South African National Research Foundation
http://www.nrf.ac.za/media-room/news/salt-helps-study-new-nova-200-000-light-years-earth
SALT helps study new nova 200 000 light years from Earth

[...]The new study led by Elias Aydi, a PhD student jointly affiliated with the South African Astronomical Observatory (SAAO) and the University of Cape Town (UCT), has been accepted for publication in the Monthly Notices of Royal Astronomical Society journal. The study is based on optical observations from the Southern African Large Telescope (SALT) in Sutherland, South Africa; MASTER-instruments in Sutherland and Argentina; the Las Cumbres Observatory (LCO) telescope in Australia; the SMARTS, OGLE, and SOAR telescopes in Chile; and X-ray and ultraviolet observations from the Swift satellite.[...]

After its unprecedented peak brightness, the brightness of Nova SMCN 2016-10a decreased quickly in a matter of few days which tells us that the white dwarf is quite massive, probably about 1.3 times the mass of the Sun.

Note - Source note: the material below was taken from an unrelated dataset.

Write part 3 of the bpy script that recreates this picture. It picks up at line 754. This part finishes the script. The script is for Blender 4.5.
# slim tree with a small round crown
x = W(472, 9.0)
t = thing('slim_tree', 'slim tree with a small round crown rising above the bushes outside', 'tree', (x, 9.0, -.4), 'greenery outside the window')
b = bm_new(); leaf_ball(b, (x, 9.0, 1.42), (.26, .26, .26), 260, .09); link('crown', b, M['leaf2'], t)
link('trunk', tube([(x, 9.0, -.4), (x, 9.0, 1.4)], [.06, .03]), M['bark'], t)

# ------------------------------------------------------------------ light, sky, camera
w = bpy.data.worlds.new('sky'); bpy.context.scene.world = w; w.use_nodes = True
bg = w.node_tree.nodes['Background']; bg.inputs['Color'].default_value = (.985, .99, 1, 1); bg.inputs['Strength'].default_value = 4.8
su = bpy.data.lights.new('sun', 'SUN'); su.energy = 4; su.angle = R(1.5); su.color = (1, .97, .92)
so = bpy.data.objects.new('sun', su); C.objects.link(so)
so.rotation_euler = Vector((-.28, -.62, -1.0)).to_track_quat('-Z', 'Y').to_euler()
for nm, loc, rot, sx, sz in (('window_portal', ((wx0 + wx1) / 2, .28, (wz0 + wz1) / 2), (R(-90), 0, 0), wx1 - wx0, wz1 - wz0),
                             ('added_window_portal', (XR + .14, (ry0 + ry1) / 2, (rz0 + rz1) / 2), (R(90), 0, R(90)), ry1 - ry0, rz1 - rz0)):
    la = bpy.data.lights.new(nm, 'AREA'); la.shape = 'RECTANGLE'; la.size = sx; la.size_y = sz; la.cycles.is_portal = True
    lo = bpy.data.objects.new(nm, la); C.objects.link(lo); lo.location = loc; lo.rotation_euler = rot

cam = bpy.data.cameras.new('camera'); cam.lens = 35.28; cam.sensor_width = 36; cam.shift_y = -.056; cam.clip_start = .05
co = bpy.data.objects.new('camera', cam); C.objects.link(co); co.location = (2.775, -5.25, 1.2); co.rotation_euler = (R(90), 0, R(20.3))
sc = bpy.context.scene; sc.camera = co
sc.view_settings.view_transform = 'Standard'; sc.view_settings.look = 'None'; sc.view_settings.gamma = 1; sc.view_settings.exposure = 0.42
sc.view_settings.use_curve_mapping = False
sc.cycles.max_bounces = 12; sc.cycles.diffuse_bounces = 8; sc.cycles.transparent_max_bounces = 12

The study co-author Patricia Whitelock, from the SAAO and UCT, said “In such systems, if the white dwarf keeps soaking up matter and grows beyond 1.4 times the mass of the Sun, there is a good chance that it will detonate in a really big explosion, what we call a supernova, blowing up both of the stars and anything else that gets in the way.” [...]
"In those rare moments of total quiet with a dark sky, I again feel the awe that struck me as a child. The feeling is utterly overwhelming as my mind races out across the stars. I feel peaceful and serene."